In its original incarnation, “Free Me” is a lushly orchestrated plea to a distant object of the singer’s affection. Gilded strings swell as Emma plaintively coos the chorus, “Free me, let me loose to love you/Yeah, how I long to seduce you now.” Her honey-velvet voice — easily the best among the Spice Girls — is perfectly suited to the material.

The album is stocked with similar paeans to passion and desire but unlike so many current musical starlets, Emma doesn’t confuse sexual longing with being a bimbo. Rather, she projects the kind of smoldering yet offhanded sensuality that was the hallmark of the legendary sex kittens of the 1960s.
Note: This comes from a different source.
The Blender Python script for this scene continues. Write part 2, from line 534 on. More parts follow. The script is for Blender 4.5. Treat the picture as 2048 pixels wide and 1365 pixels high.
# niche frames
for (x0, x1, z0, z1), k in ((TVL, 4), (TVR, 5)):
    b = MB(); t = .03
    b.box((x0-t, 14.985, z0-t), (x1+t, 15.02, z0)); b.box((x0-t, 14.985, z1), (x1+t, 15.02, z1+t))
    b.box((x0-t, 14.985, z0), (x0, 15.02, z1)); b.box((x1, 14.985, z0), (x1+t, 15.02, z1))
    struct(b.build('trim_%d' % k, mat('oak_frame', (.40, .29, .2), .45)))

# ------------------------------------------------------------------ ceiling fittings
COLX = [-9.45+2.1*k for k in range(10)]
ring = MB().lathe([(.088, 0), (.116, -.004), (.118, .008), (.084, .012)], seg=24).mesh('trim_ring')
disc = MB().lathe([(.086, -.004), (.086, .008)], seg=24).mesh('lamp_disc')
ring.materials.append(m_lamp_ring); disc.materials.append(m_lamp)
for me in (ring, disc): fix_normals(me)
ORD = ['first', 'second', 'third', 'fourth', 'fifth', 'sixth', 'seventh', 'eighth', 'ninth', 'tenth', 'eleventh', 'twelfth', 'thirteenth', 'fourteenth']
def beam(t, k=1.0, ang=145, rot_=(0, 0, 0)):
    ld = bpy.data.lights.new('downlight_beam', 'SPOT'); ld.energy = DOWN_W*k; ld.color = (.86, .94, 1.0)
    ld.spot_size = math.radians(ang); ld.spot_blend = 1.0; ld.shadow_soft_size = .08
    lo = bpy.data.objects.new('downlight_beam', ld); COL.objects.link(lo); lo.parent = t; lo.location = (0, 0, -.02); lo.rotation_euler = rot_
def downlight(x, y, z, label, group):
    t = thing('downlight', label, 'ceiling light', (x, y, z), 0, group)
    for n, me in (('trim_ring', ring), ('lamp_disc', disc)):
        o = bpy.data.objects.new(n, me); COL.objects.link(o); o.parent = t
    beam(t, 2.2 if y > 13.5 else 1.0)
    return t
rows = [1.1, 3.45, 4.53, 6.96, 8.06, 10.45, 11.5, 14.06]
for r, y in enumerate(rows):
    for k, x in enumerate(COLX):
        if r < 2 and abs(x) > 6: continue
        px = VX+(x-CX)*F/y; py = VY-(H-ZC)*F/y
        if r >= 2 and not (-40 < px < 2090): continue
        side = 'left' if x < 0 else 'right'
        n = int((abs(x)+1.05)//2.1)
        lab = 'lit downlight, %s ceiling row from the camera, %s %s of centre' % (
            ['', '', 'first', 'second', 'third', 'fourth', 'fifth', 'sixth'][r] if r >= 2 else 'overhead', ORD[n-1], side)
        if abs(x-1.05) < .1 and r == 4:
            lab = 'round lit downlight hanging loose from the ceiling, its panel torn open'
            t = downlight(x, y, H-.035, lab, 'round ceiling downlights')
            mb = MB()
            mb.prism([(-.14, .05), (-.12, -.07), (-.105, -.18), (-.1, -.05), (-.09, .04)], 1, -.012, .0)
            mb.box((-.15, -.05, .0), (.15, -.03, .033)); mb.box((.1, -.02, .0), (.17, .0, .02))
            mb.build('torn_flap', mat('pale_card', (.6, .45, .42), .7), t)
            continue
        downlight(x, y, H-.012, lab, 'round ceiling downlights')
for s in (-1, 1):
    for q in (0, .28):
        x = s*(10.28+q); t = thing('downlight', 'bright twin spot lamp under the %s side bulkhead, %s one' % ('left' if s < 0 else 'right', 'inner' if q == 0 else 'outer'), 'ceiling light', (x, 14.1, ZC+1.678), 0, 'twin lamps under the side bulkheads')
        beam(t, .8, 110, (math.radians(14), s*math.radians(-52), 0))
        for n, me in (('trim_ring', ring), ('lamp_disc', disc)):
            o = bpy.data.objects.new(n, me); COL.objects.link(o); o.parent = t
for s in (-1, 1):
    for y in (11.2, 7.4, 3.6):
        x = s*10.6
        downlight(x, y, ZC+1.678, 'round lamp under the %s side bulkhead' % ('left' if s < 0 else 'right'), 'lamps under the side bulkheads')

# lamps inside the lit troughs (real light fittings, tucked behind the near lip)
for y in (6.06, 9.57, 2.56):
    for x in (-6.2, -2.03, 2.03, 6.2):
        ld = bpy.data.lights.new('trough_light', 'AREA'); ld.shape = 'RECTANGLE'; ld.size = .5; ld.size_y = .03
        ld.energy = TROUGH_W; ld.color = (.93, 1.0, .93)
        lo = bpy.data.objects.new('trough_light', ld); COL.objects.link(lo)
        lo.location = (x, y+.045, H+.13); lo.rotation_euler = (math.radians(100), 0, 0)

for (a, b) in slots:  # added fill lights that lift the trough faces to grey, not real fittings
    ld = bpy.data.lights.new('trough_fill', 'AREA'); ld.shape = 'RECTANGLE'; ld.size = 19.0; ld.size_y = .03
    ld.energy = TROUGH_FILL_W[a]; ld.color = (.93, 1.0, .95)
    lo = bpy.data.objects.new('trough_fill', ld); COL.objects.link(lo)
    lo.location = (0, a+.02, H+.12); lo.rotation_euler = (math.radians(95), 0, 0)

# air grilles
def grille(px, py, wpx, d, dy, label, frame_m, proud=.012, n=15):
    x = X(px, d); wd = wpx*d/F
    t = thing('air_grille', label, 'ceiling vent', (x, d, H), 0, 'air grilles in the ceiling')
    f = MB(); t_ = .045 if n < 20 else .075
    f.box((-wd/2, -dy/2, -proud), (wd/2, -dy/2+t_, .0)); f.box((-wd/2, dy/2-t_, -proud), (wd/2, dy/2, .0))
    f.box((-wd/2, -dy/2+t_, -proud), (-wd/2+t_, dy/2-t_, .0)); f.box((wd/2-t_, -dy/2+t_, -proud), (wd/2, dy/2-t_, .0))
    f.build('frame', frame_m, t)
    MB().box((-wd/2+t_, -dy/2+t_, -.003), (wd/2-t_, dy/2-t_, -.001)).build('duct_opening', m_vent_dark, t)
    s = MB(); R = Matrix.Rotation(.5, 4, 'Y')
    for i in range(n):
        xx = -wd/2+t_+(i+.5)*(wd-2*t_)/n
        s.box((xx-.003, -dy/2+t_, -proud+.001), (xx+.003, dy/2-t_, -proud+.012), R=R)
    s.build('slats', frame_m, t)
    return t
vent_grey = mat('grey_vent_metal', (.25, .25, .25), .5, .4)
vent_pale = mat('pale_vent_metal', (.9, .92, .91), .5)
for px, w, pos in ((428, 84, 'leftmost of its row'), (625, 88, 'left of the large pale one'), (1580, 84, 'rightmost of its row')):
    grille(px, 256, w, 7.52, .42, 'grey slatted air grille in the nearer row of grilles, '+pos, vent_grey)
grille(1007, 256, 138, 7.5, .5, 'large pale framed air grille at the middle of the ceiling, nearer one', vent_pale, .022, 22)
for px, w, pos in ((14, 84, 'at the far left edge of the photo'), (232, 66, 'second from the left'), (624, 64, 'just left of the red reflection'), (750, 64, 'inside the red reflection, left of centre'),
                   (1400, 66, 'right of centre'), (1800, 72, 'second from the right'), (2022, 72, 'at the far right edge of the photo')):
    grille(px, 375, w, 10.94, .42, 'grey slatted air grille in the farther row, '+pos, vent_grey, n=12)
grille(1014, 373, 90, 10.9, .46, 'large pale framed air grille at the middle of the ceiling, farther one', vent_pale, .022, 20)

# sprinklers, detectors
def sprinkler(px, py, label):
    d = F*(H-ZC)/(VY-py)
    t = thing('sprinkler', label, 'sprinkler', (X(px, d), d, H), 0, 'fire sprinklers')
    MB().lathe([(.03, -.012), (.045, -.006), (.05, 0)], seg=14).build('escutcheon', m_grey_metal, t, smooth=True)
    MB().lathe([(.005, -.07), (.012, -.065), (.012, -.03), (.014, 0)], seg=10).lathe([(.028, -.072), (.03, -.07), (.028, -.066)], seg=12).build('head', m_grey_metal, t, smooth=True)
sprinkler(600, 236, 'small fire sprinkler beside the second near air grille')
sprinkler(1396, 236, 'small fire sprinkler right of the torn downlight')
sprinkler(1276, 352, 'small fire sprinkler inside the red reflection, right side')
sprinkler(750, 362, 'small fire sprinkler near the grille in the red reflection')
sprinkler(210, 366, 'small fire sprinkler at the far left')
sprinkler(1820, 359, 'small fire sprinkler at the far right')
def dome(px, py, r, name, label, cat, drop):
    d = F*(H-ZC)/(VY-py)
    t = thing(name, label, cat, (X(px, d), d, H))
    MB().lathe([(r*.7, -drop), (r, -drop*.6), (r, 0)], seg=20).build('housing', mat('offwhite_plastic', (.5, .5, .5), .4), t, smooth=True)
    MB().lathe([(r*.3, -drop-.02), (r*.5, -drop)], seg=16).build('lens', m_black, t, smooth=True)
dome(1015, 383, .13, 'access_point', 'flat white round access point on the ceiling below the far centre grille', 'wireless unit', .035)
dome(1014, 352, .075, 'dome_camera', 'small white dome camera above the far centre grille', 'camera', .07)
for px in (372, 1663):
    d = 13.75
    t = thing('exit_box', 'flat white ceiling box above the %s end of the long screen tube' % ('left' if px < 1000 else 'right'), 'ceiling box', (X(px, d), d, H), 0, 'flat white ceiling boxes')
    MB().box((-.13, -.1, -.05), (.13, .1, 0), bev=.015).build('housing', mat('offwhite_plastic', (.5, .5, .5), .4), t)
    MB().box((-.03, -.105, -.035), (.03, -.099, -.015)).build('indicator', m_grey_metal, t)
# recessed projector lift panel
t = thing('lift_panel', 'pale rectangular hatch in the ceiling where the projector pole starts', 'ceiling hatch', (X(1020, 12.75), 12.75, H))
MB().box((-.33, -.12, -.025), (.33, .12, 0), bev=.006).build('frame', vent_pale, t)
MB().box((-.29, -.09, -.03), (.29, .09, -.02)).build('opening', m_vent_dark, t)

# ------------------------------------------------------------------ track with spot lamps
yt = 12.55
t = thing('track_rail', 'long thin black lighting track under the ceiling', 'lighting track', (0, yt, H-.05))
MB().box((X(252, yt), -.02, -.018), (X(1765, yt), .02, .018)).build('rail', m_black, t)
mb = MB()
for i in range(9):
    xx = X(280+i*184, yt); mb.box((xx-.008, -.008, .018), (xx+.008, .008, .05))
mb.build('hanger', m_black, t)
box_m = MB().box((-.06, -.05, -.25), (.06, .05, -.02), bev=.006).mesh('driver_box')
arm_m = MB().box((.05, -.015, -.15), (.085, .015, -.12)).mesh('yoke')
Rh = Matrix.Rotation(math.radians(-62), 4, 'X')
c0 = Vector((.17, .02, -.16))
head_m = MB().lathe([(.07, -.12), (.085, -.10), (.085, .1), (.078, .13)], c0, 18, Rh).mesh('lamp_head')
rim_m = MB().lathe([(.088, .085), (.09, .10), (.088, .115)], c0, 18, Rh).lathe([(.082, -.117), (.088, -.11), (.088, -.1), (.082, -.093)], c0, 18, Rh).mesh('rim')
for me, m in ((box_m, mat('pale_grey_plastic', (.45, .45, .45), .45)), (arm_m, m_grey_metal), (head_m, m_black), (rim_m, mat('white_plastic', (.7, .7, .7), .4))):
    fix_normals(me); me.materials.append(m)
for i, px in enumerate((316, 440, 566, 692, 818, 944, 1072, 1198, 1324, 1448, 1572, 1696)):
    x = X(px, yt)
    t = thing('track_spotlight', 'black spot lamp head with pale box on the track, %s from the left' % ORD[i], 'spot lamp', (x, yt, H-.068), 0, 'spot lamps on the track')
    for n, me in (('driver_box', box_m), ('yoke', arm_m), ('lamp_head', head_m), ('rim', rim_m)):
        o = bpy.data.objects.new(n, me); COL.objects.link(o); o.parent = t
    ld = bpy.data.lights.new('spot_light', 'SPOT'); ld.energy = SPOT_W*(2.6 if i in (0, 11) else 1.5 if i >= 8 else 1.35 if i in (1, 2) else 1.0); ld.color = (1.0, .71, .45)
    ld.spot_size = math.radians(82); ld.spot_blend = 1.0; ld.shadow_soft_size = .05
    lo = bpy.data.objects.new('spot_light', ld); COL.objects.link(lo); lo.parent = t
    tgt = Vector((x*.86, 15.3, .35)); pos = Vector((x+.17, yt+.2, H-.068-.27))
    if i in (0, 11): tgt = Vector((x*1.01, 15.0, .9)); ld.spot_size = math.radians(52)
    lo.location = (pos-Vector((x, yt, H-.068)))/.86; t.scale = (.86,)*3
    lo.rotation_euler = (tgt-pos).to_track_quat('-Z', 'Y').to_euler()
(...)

The caged tigress ferocity of Ann-Margaret, arguably the greatest of those sirens, is channeled to dizzying effect on “Maybe,” an uptempo slice of pop kitsch that ranks as the album’s most irresistable confection. Riding a gargantuan melody that instantly ingratiates, Emma belts, “Maybe it’s nothing, maybe it’s all just in my mind/Maybe I’m foolish, maybe it’s just a waste of time/But I don’t think so, maybe I definitely know/Why do I keep fooling myself? Why can’t I let go?/This is not like me, but now I definitely see/That maybe, oh maybe, maybe I’m in love.”

Joining “Maybe” and “Free Me” as European singles were “I’ll Be There,” a theatrical pledge of friendship and devotion, and “Crickets Sing For AnaMaria.”

“Crickets,” a Marcos Valle track that Brazilian superstar Astrud Gilberto (“The Girl From Ipanema”) made famous, is the only song on “Free Me” not co-written by Emma. It’s a risky choice for a cover — the song is quirky to the point of novelty — but the singer makes it work as she quick-steps through the lyrics while waves of latin guitar, maracas, handclaps and whistles roll in the background.

Latin tinges also imbue the album’s most romantic cut, “Amazing.” Performed as a duet with Puerto Rican heartthrob Luis Fonsi, the pair sounds like they’re unfolding an exceedingly delicate piece of gossamer with their voices.

The lone track that resembles anything like the material Emma recorded with Scary, Sporty, Posh and Ginger is “Who The Hell Are You,” a girl power sing-along that commands a duplicitous lover to “stop living a lie.”

In the scheme of the album, the song feels like a natural bridge to the star’s past — a pleasant memory that connects what once was to an album’s worth of right now.